+++ RECORD SET +++

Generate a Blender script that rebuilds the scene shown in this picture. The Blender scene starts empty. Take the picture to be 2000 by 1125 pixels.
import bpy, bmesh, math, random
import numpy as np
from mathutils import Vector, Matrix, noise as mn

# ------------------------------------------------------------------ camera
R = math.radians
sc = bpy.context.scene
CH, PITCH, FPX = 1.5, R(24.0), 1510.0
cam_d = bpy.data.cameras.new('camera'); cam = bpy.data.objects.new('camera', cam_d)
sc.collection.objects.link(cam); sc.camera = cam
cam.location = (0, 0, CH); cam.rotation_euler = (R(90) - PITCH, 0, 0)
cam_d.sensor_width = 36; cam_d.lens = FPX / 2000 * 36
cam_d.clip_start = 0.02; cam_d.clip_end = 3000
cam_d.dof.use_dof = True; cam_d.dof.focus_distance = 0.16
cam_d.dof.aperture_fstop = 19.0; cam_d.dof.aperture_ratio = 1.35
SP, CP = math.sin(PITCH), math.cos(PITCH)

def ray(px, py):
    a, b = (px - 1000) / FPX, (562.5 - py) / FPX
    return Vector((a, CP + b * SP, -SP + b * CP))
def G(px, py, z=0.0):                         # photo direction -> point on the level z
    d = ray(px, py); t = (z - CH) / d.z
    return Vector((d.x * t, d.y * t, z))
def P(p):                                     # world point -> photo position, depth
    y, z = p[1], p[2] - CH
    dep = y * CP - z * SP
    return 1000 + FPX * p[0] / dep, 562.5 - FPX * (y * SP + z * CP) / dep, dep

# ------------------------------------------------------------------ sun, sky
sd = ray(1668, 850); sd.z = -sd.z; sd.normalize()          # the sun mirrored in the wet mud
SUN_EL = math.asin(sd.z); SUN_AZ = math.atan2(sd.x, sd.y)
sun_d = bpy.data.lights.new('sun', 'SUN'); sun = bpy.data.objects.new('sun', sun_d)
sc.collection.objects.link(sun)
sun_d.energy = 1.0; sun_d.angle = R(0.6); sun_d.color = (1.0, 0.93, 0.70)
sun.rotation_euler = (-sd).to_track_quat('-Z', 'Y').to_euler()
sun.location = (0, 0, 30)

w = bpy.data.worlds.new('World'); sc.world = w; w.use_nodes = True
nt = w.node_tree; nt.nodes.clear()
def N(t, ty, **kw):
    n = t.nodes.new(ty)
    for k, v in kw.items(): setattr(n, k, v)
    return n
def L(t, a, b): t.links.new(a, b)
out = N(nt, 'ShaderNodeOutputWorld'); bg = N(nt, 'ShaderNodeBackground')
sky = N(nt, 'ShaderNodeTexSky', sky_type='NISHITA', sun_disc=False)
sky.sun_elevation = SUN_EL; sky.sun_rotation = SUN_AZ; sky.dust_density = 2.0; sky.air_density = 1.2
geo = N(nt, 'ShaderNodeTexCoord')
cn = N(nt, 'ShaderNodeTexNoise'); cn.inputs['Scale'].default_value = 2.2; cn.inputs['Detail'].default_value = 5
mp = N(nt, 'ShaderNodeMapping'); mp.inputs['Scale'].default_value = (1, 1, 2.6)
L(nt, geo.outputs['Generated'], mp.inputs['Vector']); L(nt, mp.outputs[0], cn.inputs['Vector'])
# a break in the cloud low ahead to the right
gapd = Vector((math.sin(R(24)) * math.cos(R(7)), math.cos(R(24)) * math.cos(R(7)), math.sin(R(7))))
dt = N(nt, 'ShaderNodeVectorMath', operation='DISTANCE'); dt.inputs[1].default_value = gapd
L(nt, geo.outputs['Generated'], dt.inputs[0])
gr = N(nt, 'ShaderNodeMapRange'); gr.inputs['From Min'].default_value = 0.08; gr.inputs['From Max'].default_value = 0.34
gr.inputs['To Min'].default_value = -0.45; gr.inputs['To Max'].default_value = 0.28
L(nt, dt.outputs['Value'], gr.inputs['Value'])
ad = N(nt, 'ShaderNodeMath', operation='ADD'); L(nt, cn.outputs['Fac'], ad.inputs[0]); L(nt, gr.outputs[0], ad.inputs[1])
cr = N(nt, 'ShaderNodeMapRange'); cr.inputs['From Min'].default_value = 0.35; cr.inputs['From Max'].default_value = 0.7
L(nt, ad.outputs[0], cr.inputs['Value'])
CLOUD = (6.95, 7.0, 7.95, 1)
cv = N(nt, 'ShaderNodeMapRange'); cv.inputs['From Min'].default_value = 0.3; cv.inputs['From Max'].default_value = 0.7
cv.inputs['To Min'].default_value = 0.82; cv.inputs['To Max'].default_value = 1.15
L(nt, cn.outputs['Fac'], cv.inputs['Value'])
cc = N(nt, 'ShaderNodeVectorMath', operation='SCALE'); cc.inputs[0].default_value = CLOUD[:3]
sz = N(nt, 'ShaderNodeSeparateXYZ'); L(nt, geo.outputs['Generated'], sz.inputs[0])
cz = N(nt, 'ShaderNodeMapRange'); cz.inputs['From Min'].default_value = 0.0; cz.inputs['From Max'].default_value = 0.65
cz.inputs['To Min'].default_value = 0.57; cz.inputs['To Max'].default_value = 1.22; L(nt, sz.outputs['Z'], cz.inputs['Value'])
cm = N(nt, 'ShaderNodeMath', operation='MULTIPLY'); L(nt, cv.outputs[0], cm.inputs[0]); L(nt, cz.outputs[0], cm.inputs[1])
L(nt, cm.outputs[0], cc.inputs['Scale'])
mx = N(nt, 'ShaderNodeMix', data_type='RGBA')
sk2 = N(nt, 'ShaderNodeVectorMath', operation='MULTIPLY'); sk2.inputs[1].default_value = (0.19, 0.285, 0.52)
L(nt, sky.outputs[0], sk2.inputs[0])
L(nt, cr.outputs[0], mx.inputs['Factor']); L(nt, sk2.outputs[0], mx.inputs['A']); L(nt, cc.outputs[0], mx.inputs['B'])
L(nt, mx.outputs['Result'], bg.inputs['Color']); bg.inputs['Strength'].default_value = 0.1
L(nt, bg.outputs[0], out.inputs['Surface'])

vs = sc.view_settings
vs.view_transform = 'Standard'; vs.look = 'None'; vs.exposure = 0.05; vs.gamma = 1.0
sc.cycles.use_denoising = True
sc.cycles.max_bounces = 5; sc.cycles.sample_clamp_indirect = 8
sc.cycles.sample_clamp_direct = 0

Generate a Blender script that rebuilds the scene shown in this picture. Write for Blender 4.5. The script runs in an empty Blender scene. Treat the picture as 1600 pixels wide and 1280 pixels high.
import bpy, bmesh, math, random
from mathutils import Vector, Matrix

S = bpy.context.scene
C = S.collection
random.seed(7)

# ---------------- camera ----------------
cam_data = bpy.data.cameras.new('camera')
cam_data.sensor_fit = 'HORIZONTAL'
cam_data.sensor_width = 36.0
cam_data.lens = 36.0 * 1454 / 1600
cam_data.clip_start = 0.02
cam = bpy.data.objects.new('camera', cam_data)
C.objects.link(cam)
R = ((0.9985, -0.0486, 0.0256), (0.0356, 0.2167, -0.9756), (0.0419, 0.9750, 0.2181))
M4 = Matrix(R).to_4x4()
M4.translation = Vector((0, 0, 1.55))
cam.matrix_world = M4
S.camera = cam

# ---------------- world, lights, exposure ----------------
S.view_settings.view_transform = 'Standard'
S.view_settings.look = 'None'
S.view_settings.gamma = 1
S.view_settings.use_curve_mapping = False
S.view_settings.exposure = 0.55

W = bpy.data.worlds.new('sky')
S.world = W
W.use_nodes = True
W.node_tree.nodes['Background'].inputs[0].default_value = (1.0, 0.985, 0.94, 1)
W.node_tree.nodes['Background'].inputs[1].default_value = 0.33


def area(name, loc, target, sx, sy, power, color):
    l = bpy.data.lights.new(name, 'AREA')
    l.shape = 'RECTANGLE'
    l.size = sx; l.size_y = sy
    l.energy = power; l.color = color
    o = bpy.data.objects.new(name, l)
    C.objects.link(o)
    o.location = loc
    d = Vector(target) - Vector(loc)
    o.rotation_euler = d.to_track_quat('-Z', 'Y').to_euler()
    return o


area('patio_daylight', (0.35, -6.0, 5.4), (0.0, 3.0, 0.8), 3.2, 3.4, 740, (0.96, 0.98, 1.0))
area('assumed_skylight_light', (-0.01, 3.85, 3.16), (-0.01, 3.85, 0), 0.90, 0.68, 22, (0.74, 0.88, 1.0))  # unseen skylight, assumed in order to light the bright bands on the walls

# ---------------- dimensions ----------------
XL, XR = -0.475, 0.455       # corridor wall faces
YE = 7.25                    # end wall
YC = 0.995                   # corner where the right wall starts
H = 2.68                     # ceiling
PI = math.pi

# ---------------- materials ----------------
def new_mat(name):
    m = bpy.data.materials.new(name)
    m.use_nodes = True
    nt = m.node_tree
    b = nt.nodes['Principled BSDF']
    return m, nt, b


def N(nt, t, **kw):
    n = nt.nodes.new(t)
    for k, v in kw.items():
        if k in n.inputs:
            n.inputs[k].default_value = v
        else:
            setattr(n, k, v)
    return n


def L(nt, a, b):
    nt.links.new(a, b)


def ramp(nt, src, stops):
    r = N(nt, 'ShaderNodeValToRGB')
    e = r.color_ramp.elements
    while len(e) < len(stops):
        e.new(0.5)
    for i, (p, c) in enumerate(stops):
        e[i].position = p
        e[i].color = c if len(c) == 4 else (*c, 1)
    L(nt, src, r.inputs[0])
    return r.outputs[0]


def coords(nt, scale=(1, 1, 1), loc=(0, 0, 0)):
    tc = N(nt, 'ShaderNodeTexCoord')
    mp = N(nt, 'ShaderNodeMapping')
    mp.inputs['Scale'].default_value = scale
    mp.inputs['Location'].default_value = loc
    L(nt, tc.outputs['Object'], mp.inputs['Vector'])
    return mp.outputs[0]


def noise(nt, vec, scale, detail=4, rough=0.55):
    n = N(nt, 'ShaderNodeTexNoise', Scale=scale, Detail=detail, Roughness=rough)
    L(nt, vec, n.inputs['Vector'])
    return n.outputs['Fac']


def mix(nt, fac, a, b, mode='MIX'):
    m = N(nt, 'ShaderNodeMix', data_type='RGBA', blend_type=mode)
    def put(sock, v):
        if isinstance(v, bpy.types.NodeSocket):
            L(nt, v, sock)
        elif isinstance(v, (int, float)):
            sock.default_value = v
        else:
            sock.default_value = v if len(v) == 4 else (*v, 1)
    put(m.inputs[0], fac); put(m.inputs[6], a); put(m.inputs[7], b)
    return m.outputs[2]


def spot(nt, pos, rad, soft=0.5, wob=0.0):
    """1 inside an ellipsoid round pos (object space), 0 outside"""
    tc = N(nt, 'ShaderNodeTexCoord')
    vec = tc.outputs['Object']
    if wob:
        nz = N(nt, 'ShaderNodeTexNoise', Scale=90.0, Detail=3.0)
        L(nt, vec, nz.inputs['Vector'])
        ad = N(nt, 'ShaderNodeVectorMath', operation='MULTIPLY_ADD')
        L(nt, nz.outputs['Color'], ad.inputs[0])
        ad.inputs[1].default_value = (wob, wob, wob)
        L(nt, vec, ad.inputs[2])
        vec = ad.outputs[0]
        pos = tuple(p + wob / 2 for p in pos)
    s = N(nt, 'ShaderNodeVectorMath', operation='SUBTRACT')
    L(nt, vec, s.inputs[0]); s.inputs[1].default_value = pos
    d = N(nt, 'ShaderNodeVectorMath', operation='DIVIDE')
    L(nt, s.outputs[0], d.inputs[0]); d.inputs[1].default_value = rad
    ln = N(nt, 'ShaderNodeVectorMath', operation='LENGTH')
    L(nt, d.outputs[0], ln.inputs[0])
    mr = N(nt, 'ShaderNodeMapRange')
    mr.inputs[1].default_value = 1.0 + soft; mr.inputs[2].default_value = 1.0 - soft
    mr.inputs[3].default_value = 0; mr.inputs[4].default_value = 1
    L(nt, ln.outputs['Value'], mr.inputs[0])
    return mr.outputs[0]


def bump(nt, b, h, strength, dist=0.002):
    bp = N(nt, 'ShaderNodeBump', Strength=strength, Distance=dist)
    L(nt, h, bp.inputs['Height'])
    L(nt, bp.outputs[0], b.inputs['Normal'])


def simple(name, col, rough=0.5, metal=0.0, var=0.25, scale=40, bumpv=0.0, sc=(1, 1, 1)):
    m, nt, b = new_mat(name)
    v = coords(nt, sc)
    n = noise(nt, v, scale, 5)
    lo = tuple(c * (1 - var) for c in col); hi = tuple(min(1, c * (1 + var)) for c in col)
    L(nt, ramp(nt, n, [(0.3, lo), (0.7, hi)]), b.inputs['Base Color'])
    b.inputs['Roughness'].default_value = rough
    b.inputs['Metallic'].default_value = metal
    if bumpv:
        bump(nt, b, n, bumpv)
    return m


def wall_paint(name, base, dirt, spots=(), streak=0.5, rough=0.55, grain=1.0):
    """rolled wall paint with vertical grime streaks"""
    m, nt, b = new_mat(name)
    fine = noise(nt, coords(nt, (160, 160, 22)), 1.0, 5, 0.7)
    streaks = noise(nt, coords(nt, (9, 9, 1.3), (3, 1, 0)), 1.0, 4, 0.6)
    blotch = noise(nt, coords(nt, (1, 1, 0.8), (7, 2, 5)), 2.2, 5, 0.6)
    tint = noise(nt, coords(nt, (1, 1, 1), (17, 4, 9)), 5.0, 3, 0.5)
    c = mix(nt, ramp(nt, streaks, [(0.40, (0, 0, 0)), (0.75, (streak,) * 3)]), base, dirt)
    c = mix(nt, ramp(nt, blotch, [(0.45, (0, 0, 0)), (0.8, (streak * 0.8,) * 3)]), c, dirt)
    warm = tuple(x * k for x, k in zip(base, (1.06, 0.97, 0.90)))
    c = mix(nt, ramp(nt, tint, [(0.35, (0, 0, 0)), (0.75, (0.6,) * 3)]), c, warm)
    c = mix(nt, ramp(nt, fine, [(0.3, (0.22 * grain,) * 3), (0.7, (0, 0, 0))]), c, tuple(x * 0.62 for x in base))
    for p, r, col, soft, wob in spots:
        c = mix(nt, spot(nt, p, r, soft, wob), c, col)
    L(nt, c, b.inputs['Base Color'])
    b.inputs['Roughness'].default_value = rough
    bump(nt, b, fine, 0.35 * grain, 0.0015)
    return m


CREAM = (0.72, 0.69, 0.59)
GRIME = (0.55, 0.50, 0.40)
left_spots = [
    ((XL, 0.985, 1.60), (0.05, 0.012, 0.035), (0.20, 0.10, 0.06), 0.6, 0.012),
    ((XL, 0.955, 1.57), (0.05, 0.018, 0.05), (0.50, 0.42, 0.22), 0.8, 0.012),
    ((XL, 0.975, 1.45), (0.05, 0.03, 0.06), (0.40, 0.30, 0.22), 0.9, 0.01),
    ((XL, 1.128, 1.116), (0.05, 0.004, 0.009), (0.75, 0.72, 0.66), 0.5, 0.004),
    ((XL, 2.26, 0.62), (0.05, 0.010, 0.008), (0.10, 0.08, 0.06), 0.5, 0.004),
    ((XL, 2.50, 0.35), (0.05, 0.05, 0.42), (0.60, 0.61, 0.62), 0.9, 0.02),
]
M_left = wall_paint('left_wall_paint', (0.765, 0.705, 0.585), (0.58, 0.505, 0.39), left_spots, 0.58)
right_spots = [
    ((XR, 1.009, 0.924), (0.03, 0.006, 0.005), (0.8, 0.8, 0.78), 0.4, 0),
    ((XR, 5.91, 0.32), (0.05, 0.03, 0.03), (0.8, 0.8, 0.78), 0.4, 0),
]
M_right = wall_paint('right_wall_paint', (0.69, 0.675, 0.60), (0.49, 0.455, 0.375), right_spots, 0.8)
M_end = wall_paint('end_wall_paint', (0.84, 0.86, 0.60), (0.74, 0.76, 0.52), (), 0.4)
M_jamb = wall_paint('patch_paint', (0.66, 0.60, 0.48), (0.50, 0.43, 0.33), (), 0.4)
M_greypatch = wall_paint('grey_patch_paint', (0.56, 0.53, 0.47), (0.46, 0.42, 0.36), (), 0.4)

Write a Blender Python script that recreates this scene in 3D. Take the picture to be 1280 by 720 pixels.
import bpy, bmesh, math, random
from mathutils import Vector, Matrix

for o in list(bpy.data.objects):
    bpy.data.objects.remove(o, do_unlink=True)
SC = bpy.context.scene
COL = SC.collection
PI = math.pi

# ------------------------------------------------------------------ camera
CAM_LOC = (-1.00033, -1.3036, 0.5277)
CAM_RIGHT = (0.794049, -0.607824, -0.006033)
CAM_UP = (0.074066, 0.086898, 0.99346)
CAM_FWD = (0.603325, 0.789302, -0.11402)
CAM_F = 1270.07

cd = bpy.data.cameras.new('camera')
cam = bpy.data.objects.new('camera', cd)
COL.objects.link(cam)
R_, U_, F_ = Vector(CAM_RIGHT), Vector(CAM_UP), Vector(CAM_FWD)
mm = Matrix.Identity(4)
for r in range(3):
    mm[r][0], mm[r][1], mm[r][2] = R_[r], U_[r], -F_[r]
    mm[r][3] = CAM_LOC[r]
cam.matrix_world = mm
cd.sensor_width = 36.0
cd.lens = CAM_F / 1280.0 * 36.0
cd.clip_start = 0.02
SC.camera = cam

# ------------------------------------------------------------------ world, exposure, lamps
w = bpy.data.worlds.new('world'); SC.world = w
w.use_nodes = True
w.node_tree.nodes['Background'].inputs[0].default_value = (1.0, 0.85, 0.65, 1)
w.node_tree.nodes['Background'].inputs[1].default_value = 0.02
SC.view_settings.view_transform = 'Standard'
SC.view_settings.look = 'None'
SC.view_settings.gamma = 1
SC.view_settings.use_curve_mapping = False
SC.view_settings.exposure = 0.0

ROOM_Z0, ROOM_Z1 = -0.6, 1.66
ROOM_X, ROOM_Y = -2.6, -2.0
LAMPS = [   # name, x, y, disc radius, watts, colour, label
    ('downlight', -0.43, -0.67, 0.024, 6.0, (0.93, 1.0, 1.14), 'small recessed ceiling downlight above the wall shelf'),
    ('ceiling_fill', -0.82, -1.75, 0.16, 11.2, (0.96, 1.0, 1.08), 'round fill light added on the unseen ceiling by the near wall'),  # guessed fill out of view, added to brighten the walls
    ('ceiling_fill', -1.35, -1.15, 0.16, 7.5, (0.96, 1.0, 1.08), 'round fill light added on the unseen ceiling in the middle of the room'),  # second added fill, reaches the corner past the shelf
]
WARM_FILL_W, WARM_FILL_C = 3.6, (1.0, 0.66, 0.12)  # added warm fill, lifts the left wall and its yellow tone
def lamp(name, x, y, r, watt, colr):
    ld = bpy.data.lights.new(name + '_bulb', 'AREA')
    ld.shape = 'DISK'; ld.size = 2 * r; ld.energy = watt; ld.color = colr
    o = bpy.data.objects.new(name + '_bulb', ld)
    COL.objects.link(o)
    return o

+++

TASK GOAL:
Exactly reproduce the lines that run from the line bearing "1280 pixels high." through the line bearing "W.node_tree.nodes['Background'].inputs[1].default_value = 0.33", with both end lines included.

WRITTEN RESPONSE:
Generate a Blender script that rebuilds the scene shown in this picture. Write for Blender 4.5. The script runs in an empty Blender scene. Treat the picture as 1600 pixels wide and 1280 pixels high.
import bpy, bmesh, math, random
from mathutils import Vector, Matrix

S = bpy.context.scene
C = S.collection
random.seed(7)

# ---------------- camera ----------------
cam_data = bpy.data.cameras.new('camera')
cam_data.sensor_fit = 'HORIZONTAL'
cam_data.sensor_width = 36.0
cam_data.lens = 36.0 * 1454 / 1600
cam_data.clip_start = 0.02
cam = bpy.data.objects.new('camera', cam_data)
C.objects.link(cam)
R = ((0.9985, -0.0486, 0.0256), (0.0356, 0.2167, -0.9756), (0.0419, 0.9750, 0.2181))
M4 = Matrix(R).to_4x4()
M4.translation = Vector((0, 0, 1.55))
cam.matrix_world = M4
S.camera = cam

# ---------------- world, lights, exposure ----------------
S.view_settings.view_transform = 'Standard'
S.view_settings.look = 'None'
S.view_settings.gamma = 1
S.view_settings.use_curve_mapping = False
S.view_settings.exposure = 0.55

W = bpy.data.worlds.new('sky')
S.world = W
W.use_nodes = True
W.node_tree.nodes['Background'].inputs[0].default_value = (1.0, 0.985, 0.94, 1)
W.node_tree.nodes['Background'].inputs[1].default_value = 0.33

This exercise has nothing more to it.